The request =
List each line of the data that holds the word "wide".
[Start of Material for this exercise]
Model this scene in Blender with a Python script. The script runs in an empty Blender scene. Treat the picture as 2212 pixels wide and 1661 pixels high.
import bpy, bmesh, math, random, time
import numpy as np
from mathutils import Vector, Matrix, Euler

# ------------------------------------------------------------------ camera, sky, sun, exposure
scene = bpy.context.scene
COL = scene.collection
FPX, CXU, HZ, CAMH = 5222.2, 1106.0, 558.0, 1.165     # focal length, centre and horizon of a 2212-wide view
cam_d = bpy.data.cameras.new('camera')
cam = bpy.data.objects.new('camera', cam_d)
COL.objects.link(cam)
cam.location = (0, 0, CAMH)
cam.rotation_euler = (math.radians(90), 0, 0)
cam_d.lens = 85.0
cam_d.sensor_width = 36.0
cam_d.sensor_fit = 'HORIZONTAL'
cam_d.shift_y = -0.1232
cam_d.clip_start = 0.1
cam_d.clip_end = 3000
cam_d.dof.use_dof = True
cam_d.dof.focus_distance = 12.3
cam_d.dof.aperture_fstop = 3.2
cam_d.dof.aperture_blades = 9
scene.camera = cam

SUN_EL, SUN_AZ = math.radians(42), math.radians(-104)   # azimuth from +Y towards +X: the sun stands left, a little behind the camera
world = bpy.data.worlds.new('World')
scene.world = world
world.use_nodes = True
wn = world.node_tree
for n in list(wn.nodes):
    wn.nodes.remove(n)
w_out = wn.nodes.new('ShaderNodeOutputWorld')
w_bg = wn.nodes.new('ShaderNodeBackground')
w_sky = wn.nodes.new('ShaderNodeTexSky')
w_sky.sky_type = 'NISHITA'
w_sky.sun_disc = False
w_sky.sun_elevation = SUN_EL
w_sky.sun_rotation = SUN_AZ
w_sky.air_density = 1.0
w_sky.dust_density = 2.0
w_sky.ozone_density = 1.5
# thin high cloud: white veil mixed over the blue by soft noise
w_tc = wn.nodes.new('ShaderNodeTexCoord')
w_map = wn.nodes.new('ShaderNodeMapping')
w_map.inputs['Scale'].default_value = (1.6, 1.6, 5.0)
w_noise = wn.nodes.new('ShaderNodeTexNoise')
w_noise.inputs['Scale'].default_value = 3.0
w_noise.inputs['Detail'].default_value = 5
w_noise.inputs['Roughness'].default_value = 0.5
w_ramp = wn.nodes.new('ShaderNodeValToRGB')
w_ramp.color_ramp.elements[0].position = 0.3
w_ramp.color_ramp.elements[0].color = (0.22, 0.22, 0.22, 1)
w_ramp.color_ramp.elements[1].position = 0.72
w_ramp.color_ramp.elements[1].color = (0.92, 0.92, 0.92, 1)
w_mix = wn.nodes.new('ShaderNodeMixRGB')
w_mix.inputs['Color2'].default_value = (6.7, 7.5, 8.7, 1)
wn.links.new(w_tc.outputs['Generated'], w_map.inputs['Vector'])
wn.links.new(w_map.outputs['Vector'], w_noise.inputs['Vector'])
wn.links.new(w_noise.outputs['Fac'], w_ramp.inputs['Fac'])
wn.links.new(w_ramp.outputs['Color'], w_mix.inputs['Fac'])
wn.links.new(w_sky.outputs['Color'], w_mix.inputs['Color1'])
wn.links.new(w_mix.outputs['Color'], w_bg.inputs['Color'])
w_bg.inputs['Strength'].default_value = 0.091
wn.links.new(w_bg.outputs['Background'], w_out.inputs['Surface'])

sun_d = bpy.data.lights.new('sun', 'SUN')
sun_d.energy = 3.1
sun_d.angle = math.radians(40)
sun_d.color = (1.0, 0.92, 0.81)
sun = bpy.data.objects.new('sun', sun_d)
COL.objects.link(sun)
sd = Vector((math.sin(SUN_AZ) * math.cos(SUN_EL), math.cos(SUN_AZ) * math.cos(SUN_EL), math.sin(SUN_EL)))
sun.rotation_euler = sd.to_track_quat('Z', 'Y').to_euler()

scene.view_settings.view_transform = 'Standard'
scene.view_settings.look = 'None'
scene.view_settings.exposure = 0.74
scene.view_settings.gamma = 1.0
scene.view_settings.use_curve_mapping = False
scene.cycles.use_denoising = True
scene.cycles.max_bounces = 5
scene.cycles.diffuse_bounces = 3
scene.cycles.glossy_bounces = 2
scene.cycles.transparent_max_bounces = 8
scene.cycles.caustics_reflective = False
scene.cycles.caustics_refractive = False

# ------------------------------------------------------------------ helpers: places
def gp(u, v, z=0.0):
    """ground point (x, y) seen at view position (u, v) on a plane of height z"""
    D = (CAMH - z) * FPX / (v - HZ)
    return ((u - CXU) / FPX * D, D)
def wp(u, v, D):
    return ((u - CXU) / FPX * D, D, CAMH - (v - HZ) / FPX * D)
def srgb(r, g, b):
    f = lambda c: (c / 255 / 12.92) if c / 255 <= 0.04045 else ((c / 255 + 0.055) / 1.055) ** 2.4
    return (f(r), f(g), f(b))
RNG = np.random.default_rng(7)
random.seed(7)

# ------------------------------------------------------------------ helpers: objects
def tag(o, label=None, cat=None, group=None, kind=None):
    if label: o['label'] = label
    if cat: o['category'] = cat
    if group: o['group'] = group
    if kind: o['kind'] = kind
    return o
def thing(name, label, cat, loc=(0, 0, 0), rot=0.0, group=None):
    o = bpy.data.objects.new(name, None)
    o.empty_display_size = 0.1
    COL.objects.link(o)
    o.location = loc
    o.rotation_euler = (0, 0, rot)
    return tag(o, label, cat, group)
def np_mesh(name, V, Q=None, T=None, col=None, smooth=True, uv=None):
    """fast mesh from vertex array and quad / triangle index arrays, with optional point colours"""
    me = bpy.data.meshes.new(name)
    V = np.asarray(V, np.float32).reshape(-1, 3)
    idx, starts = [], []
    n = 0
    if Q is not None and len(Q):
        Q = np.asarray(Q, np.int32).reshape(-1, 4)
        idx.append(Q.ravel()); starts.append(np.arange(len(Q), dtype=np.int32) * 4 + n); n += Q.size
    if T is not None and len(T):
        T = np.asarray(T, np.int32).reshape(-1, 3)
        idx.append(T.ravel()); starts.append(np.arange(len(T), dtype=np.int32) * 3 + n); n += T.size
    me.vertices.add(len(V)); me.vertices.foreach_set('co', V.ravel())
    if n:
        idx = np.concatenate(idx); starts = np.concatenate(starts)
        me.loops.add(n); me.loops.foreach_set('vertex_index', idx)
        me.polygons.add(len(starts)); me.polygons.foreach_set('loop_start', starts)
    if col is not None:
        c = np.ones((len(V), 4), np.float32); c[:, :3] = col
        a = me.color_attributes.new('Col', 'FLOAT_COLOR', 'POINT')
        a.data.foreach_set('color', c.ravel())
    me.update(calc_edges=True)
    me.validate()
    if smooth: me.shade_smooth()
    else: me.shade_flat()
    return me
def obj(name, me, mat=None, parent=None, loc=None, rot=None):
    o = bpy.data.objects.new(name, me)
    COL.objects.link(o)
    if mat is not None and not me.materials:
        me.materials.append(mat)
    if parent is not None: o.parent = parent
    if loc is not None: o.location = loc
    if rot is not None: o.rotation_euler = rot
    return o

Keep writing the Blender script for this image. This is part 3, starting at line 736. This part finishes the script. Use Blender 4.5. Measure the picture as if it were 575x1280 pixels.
[End of Material for this exercise]
Answer =
Model this scene in Blender with a Python script. The script runs in an empty Blender scene. Treat the picture as 2212 pixels wide and 1661 pixels high.
FPX, CXU, HZ, CAMH = 5222.2, 1106.0, 558.0, 1.165     # focal length, centre and horizon of a 2212-wide view